Personne ne peut « se sauver » soi-même. Même Jésus, le Fils de Dieu, ne le pouvait pas, et Il ne le voulait pas, quand on se moquait de lui et lui disant : « Sauve-toi toi-même, si tu es le Fils de Dieu ». Il était venu non pas pour se sauver (pour descendre de la Croix), mais pour nous sauver. Sans nous, il ne peut rien faire. Sans nous, où serait sa miséricorde, où serait son amour ?
Mais que veut dire « sauver » ? Comme le montrent tant de récits que nous avons entendus ce matin : c’est nous libérer ; nous libérer de l’esclavage et de la mort. C’est à dire nous rendre la liberté, qui seul nous permet d’aimer et d’être aimé (comme elle nous permet de ne pas aimer et de ne pas être aimé, hélas). Voulons-nous rester dans notre tombeau, notre isolement, ou voulons-nous courir le risque d’aimer et d’être aimés, le risque donc de nous montrer fragiles (limités, faibles). Oui, on nous aime – et Dieu nous aime – pour notre fragilité, non pour le nombre de talents reçus ou pour nos bonnes qualités. Celles-ci, à la limite, on les admire, mais on ne les aime pas. L’amour est ailleurs. Et seul l’amour nous permet de grandir, d’espérer au-delà de ce que nous sommes.
Beaucoup de lectures que nous avons entendues ce matin nous font comprendre ceci : là où s’arrêtent nos possibilités humaines, c’est là que commencent celles de Dieu. Jésus lui-même nous l’a montré durant toute sa vie ici sur terre, à partir du premier miracle (aux Noces de Cana) jusqu’au tombeau vide. Quand, le matin de Pâques, les femmes se demandent comment elles vont rouler la pierre du tombeau, Dieu a déjà agi. Chaque fois que nous pensons « ne pas avoir », « ne pas pouvoir », « ne pas connaître », « ne pas comprendre », nous recevons une seule réponse : « ne crains pas, car rien n’est impossible à Dieu » (Lc 1,37), « ne crains pas, crois seulement » (Mc 5,36), « tout est possible à celui qui croit » (Mc 9,23).

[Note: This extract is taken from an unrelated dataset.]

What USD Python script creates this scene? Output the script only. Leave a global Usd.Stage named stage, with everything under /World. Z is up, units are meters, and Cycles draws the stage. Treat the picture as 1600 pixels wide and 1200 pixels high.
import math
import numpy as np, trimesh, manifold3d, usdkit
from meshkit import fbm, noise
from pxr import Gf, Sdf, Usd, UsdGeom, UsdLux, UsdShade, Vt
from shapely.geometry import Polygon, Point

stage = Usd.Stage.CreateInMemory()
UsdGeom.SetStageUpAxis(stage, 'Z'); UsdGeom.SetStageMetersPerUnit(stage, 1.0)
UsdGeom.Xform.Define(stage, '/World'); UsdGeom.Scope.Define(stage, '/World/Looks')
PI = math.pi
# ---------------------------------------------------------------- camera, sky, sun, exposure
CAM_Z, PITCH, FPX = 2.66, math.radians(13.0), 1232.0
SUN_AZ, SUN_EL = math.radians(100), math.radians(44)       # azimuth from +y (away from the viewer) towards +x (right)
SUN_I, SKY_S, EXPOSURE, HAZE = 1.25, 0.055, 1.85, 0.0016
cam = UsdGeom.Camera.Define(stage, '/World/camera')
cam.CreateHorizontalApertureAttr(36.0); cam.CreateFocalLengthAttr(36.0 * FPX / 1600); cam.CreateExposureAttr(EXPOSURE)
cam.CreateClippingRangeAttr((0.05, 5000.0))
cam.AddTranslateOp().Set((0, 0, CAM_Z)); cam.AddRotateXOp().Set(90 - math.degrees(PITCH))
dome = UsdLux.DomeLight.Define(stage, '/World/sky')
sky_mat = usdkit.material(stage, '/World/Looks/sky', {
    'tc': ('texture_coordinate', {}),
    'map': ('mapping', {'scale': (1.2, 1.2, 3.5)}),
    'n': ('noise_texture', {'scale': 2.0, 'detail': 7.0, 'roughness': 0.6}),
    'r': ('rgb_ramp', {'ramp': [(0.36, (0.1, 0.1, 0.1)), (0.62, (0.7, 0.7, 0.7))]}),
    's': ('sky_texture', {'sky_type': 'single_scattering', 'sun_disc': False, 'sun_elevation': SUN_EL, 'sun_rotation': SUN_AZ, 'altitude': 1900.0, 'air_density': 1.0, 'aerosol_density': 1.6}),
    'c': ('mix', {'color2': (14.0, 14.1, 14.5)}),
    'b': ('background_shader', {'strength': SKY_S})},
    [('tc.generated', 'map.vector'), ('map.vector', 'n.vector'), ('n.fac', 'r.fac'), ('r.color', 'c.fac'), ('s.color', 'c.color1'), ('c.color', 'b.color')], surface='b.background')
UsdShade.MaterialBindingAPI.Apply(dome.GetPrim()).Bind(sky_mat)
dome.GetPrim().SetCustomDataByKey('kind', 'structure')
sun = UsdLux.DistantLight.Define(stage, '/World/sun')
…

Ce sont souvent notre vide, notre pauvreté reconnue, qui permettent à Dieu de créer du neuf, comme lors du chaos initial. Chaque fois, Dieu nous dit, comme au repas pascal : Prenez, recevez, ceci est mon Corps, ceci est mon Sang, ceci est ma Vie, versée pour vous et pour la multitude, voici mon pardon, voici mon amour, voici ta guérison ! Il nous demande seulement, non pas de comprendre ou de conquérir, mais de recevoir, « d’être là où il vient », de recueillir cette vie divine qui nous transforme, nous refait, nous re-crée, nous renouvelle radicalement. C’est notre manière de vivre notre baptême et de participer à sa mort et à sa résurrection, de nous plonger dans le Christ pour vivre avec Lui. Amen.